A friend who is a student at Hasting Law School and another student of linguistics at S.F. State University report that nearly all the faculty at both schools were visible and outspoken supporters of the Democratic candidate for president. (I forgot his name already.)
The linguistics part may not be surprising, since prominent linguists Noam Chomsky and George Lakoff are Lefty fanatics. (The KoKo gorilla people have named one of their primates Noam Chimpsky.)
This bad behavior by professors may seem like a moral problem -- but it isn’t. Teachers in Kindergarten through 12th grade know that they are not permitted to use their position of power as a teacher to promote personal political views. University academics follow no such moral restraint.
The reason academics are such moral scofflaws is tenure. Tenured professors live and teach leftyism as blatant evidence of their tenured immunity. That leads other academics and academic wannabees who are seeking tenure to become moral scofflaws and preach leftyism themselves.

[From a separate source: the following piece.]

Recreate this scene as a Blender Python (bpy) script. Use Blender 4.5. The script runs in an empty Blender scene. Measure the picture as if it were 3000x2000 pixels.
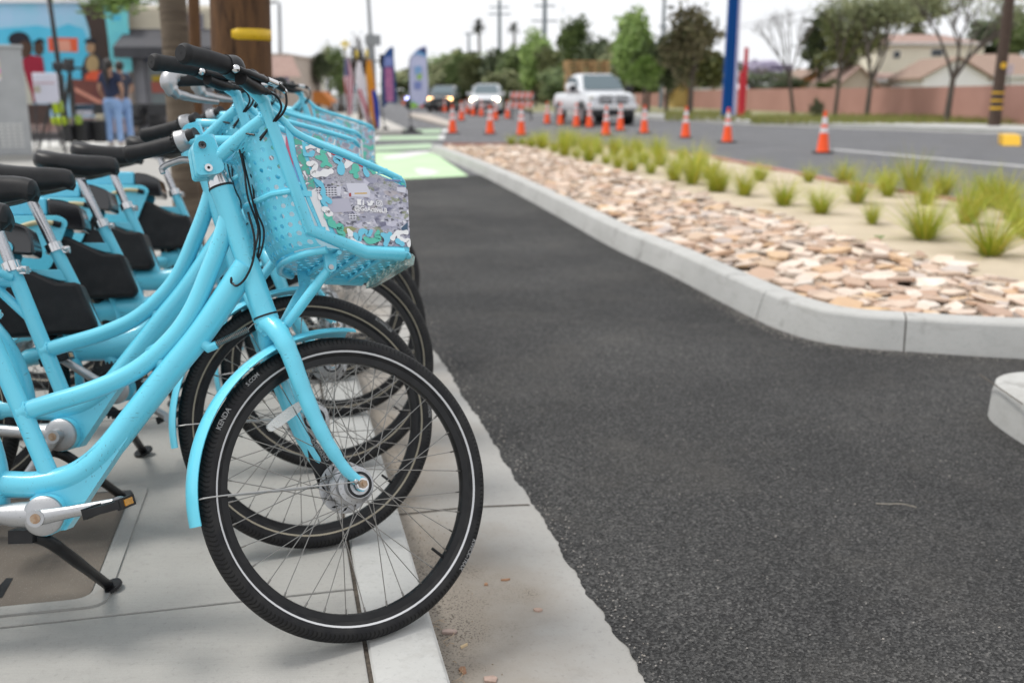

I plan to write a series of blogs on the reasons to get rid of tenure and outline a way to get rid of it.
This first blog is to point out that tenure has created a political monoculture among academics. Political monoculture in universities is a direct proof of tenure’s failure to achieve its only goal: intellectual diversity.
As further proof of tenure’s failure, take a look at my list of public intellectuals in the column on the left. The overwhelming majority of public intellectuals are not in academia. What do we need tenure for? Not to help thinkers be publicly creative. Not to contribute important input to the public dialog.
Tenure is a total waste. Tenure is an indefensible waste.
It is time to get rid of tenure. Tenure has of course been publicly abused. Tenured Harvard professor Cornel West, now tenured at Princeton, is a public anti-Semite. Tenured professor at City College of New York, Leonard Jeffries, is both anti-Semitic and anti-White. Both professors are blatant in flaunting their tenured immunity.
I could change my mind if I knew a few tenured professors who were fun and had a sense of humor.